Wednesday, February 19, 2014

Is ADD a problem that should grab the heart of the Church?

Rick Warren's devotion on Feb. 19, 2014 was titled, "Anger is a choice."  (http://purposedriven.com/blogs/dailyhope/anger-is-a-choice/)  Challenging, but true.  His true ideas give birth to other challenging - and true - ideas.  "Giving attention" is a choice.  Just like anger, each choice begins with proper submission and obedience.
Let's think about this example:  A child is struggling to stay on task and give attention to his Math homework. After spending 30 or more minutes and not getting much done, the child (and perhaps the parent) walks away from the Math and the child begins to play basketball or maybe a video game.  An hour later, he is still focused on the game.
The child does not have a problem giving focused attention; the child is still weak in the habit of giving focused attention to a task that is difficult or that does not yet interest them.  Very likely, the child is also weak in the skill of receiving strength from someone trying to help them learn to give this kind of attention.  Instead of submitting and receiving help from a parent, older sibling, or teacher - the child fights the help.  This is indeed a problem needing resolution, but it is not an attention deficit problem.
Why is this a problem that should grab the heart of the Church?  Because this is the same weakness that will harden a heart; this is the same woundedness that prevents us from receiving the gift that is grace.  Instead of submitting and receiving the gift of the blood of Jesus - we fight the help.  We are afraid to need it, afraid to trust it, worry that it might not be enough for us today much less tomorrow.  We are determined to do it ourselves, our own way - or not at all.
Science has created a pill that "lends strength" to persons struggling to give focused attention to a task that is difficult or not interesting to them.  For some persons, this pill may be an important first step in learning what it means to "receive strength."  This pill, however, does not teach the habit of submission and the posture of humility.  If the pill teaches that performance is what matters, because the pill equips the child to complete the agenda and maybe even get a good grade - the pill has led us even farther away from the Gospel.  If performance is what matters, the cross is a waste.
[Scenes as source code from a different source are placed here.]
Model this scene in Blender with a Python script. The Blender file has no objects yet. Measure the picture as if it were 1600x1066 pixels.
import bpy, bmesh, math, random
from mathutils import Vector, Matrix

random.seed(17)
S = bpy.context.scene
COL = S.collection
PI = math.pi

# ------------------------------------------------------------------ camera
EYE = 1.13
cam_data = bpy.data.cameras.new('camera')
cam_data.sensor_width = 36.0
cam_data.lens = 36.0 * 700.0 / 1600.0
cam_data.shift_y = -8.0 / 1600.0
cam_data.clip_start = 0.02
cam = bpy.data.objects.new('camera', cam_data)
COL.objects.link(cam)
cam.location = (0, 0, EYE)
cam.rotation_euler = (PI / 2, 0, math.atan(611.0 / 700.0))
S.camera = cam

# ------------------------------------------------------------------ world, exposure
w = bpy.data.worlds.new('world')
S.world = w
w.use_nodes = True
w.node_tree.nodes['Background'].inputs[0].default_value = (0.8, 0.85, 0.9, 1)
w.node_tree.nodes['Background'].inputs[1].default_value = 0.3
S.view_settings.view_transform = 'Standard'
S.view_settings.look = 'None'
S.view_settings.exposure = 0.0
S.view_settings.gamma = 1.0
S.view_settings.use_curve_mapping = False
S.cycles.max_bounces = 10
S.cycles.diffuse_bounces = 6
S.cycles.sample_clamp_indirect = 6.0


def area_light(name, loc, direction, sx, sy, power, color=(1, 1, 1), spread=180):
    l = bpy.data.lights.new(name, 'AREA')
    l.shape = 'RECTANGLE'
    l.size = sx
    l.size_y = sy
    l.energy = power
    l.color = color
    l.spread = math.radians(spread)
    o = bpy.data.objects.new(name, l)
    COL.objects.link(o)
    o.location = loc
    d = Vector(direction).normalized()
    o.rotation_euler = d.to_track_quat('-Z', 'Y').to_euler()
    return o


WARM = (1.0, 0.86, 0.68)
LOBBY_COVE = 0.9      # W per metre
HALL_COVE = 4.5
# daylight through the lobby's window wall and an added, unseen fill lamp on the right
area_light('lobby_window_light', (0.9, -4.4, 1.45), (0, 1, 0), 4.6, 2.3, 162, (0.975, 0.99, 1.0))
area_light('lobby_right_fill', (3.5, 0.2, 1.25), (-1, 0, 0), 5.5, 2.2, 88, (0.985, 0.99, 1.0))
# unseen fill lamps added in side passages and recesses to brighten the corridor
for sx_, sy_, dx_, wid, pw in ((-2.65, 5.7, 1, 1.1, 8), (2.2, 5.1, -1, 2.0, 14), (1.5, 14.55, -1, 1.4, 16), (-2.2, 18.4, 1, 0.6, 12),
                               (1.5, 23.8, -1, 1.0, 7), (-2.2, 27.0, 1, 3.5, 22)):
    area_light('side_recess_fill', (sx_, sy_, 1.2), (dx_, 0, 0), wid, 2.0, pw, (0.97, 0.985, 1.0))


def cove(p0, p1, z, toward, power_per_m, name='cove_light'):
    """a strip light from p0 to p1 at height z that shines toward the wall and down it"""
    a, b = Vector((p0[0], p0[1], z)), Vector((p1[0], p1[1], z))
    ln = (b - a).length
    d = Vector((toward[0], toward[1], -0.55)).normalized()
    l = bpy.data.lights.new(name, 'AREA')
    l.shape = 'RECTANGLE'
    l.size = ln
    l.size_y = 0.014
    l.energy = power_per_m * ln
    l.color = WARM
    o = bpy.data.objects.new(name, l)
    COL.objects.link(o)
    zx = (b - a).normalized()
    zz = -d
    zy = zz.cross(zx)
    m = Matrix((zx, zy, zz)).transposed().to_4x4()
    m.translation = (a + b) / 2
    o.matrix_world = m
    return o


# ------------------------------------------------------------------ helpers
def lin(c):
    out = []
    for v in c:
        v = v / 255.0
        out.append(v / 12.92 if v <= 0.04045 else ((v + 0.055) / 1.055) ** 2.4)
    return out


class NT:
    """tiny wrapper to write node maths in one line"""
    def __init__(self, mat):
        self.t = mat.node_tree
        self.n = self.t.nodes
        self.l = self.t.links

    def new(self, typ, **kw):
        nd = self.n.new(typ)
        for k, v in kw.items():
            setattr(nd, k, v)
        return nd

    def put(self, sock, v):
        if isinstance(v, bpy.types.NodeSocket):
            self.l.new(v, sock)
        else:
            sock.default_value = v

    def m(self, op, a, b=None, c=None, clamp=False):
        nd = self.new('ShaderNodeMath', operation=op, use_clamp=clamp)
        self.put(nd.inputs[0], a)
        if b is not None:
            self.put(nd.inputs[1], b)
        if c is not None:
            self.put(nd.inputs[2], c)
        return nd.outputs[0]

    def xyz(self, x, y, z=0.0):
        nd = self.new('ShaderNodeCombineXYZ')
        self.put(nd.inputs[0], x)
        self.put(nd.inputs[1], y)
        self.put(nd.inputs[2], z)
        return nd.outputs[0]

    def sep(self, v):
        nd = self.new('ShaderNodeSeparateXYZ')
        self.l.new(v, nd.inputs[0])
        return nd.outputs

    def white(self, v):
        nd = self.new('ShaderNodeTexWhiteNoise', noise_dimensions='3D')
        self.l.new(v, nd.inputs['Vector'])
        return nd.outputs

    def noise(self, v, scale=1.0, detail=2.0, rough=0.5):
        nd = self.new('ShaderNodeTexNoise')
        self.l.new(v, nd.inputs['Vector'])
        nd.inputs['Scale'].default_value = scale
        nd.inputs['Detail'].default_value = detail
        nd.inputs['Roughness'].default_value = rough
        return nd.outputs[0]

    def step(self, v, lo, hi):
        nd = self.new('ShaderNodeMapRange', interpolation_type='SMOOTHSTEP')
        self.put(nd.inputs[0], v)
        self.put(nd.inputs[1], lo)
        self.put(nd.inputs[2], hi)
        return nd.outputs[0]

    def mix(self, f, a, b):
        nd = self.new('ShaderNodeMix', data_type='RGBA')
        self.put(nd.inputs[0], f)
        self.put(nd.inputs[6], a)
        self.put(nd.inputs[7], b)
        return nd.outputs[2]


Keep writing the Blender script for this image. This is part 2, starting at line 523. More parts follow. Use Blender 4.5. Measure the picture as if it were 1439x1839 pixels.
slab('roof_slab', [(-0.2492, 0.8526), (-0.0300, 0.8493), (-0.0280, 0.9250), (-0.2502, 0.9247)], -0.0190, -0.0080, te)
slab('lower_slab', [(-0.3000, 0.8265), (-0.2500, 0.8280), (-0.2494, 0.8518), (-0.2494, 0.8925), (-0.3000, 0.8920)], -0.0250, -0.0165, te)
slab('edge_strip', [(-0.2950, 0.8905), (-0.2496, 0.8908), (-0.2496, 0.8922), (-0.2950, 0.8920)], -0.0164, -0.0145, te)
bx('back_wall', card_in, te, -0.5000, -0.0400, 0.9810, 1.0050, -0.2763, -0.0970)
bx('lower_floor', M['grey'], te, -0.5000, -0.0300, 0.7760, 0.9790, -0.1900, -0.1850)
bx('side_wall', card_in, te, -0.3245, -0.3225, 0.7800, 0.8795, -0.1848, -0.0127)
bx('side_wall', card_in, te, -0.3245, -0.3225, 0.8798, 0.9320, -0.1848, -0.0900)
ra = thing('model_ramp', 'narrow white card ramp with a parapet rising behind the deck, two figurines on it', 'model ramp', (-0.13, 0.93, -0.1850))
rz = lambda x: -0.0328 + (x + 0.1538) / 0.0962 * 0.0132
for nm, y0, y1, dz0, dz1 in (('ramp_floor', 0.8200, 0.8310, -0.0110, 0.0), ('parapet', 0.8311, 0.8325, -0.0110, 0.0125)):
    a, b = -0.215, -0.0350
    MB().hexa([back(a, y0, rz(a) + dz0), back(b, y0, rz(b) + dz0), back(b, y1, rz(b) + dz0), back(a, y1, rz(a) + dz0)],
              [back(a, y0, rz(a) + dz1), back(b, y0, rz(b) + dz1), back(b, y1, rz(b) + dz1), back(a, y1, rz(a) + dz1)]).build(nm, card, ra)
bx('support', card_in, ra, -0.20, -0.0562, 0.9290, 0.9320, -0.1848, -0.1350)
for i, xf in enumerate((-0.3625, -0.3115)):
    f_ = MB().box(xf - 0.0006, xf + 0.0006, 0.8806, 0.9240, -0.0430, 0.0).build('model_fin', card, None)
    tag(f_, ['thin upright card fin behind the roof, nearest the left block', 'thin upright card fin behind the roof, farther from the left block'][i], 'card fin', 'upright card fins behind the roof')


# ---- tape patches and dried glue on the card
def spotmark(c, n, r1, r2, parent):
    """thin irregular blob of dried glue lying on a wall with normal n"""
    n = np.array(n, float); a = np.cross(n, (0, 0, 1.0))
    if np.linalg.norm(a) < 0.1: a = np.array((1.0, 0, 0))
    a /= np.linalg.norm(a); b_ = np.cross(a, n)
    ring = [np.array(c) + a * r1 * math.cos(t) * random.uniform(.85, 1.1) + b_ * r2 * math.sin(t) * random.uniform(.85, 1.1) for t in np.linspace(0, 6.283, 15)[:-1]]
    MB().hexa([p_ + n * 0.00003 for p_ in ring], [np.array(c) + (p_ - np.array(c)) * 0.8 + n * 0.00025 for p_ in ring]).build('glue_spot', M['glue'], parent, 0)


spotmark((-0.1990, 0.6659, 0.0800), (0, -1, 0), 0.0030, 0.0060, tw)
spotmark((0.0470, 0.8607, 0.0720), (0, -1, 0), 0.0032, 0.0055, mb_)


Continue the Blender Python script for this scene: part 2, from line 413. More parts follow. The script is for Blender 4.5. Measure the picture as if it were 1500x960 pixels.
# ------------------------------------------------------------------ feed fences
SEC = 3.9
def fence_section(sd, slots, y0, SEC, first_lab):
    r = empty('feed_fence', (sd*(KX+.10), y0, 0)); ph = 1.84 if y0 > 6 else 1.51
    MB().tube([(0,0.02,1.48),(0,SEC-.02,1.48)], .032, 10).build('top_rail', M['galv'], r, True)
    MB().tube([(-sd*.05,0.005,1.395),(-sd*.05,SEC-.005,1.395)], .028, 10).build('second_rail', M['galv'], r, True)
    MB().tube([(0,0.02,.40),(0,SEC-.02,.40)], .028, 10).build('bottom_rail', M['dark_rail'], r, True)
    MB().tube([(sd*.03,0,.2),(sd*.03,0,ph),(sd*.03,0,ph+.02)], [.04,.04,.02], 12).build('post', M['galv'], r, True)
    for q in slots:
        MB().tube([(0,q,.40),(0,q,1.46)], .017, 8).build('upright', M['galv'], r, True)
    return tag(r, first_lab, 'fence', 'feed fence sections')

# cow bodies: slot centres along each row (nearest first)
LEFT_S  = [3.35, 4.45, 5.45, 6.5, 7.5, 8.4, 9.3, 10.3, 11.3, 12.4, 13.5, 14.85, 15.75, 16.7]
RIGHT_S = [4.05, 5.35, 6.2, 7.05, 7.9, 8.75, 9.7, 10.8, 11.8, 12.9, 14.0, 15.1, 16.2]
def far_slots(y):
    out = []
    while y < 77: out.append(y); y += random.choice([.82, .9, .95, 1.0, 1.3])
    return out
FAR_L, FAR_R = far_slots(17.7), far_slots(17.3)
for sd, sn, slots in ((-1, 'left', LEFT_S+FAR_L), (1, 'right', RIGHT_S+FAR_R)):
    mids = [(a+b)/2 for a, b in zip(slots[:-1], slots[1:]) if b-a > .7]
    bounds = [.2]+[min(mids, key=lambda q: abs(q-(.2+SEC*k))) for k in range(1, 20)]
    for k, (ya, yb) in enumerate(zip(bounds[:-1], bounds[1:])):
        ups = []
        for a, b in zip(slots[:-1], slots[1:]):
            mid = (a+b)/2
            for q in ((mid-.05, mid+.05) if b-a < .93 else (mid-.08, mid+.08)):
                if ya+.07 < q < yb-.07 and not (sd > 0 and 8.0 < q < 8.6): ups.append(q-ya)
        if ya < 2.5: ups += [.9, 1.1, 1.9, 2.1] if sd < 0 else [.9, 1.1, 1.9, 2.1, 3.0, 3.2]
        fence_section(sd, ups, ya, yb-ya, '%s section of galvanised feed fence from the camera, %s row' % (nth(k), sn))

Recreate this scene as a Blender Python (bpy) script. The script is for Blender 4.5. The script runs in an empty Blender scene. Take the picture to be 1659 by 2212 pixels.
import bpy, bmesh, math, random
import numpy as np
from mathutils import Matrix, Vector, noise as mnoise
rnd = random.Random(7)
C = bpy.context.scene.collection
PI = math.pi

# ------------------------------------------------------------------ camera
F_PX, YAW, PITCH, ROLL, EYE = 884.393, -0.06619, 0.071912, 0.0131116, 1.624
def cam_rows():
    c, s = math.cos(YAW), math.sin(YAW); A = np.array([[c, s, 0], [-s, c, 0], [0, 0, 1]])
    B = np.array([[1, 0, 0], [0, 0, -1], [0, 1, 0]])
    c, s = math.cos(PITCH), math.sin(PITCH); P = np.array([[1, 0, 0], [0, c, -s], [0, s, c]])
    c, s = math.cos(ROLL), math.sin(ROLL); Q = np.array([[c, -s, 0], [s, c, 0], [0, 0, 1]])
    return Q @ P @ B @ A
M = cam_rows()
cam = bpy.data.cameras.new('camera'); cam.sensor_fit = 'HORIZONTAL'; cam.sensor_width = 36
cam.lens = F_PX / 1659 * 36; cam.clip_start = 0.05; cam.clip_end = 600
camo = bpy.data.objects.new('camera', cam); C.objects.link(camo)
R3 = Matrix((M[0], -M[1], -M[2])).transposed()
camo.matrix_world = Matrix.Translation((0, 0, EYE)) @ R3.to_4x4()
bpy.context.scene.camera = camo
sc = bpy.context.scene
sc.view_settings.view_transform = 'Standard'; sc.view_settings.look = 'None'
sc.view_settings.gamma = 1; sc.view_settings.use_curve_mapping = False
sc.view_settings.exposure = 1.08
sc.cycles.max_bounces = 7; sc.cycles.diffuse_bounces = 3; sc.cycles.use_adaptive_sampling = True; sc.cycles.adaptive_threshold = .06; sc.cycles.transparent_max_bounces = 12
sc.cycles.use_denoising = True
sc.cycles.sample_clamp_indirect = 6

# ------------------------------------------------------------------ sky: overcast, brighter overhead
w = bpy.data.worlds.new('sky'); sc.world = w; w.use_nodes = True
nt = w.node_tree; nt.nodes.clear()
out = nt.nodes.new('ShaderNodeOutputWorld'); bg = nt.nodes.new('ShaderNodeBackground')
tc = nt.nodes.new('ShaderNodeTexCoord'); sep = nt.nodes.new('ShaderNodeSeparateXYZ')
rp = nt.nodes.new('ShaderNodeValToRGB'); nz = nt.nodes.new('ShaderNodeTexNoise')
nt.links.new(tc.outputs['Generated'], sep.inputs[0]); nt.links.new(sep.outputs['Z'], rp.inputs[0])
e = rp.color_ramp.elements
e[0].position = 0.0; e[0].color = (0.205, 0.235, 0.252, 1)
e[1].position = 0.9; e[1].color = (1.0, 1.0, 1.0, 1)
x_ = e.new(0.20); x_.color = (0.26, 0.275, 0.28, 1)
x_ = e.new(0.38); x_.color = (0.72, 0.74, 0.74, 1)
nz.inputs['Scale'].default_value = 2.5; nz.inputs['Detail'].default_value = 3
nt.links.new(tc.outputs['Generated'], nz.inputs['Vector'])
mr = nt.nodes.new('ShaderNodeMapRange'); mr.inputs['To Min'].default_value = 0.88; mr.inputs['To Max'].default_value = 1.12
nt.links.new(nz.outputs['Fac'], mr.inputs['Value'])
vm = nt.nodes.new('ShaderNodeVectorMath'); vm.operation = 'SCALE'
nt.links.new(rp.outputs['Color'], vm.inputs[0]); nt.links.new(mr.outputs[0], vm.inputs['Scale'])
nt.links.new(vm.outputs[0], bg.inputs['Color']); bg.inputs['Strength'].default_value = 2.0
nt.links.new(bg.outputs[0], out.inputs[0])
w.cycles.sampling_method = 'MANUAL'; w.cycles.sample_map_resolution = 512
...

Brene Brown writes in The Gifts of Imperfection, "Until we can receive with an open heart, we are never really giving with an open heart.  When we attach judgment to receiving help, we knowingly or unknowingly attach judgment to giving help."  Why should this, too, grab the heart of the Church?  Because this is the root of the lie that bears the fruit of big buildings next to overpasses that hide the bedrooms of the homeless.  This is the root of the lie that bears the fruit of mission trips instead of missional living.  This is the root of the lie that makes salt in a fallen world a great deal less salty.